Here's what the parameters mean:


* `texts` (List[matplotlib.text.Text]): A list of text objects to be adjusted.
* speed (float, optional): The speed of the adjustment process (movement, measured on the scale of the data). If left blank, speed is set to halve the size of the mean text-width. If your labels end up all over the place, you might want to decrease this value. If it looks like the adjustment didn't change much, although the algorithm spent dozens of seconds optimizing, the value might need to be increased.
* adjust_by_size (bool, optional): Whether to adjust the texts based on their sizes. Defaults to True. This makes the positions of large text-blocks more robust, and shuffles smaller ones around more, which can result in a structurally more convincing layout, and speeds up the algorithms. You should check that small stuff didn't get shuffled awayy *too* far though. 
* radius_scale (float, optional): The scale factor for the radius used in the adjustment process. Defaults to 1.1.
* max_iterations (int, optional): The maximum number of iterations for the adjustment process. Defaults to 200. Increase if your layout still has overlaps after running the adjustment. This can usually be increased liberally because once there is little overlap anymore, the remaining iterations are very fast.
* plot_progress (bool, optional): Whether to print out plots of the progress of the adjustment process. Defaults to False, and is mostly useful for debugging.
* margin_percentage (int, optional): The percentage of margin to be added around the adjusted texts.
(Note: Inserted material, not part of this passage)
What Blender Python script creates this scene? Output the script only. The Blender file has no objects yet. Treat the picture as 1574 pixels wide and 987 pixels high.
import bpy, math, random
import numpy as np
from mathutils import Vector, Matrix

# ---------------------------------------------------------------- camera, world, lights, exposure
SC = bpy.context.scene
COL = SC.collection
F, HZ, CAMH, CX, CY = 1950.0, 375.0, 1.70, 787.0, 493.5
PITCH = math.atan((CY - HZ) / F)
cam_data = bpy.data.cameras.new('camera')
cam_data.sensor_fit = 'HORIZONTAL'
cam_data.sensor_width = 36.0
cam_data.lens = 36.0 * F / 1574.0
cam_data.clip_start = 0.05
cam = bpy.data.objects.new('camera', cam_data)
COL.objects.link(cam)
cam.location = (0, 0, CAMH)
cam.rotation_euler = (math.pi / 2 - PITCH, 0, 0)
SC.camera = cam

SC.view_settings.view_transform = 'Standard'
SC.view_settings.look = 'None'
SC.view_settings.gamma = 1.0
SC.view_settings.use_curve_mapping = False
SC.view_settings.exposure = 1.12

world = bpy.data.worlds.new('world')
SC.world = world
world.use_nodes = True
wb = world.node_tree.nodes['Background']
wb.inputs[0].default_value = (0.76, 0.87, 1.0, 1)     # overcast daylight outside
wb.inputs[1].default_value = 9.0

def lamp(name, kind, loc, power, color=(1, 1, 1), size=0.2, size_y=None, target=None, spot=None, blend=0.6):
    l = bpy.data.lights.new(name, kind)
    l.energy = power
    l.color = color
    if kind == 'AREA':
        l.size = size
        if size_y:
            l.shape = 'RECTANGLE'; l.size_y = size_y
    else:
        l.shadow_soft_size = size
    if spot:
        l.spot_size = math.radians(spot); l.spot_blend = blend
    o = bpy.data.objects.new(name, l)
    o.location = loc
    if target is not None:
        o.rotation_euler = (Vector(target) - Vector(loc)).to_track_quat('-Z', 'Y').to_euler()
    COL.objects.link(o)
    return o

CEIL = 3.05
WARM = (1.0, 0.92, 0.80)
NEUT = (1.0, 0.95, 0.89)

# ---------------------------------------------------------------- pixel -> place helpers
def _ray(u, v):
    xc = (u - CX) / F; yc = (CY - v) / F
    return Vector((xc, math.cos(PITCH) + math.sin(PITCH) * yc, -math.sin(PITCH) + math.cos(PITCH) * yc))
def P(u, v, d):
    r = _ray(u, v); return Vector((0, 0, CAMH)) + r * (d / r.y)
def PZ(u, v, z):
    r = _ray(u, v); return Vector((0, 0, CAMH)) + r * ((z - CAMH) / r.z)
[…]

Calculated from the width of rectangles. Defaults to 10.
* return_optimization_process (bool, optional): Whether to return the optimization process, a list of dataframes of all the positions the texts went through in the optimization process. Defaults to False.

The function edits your `texts` object in place, so you can just resume plotting. It also will return a dataframe of the new positions, and if `return_optimization_process` is set to true, a list of dataframes of the intermediate steps.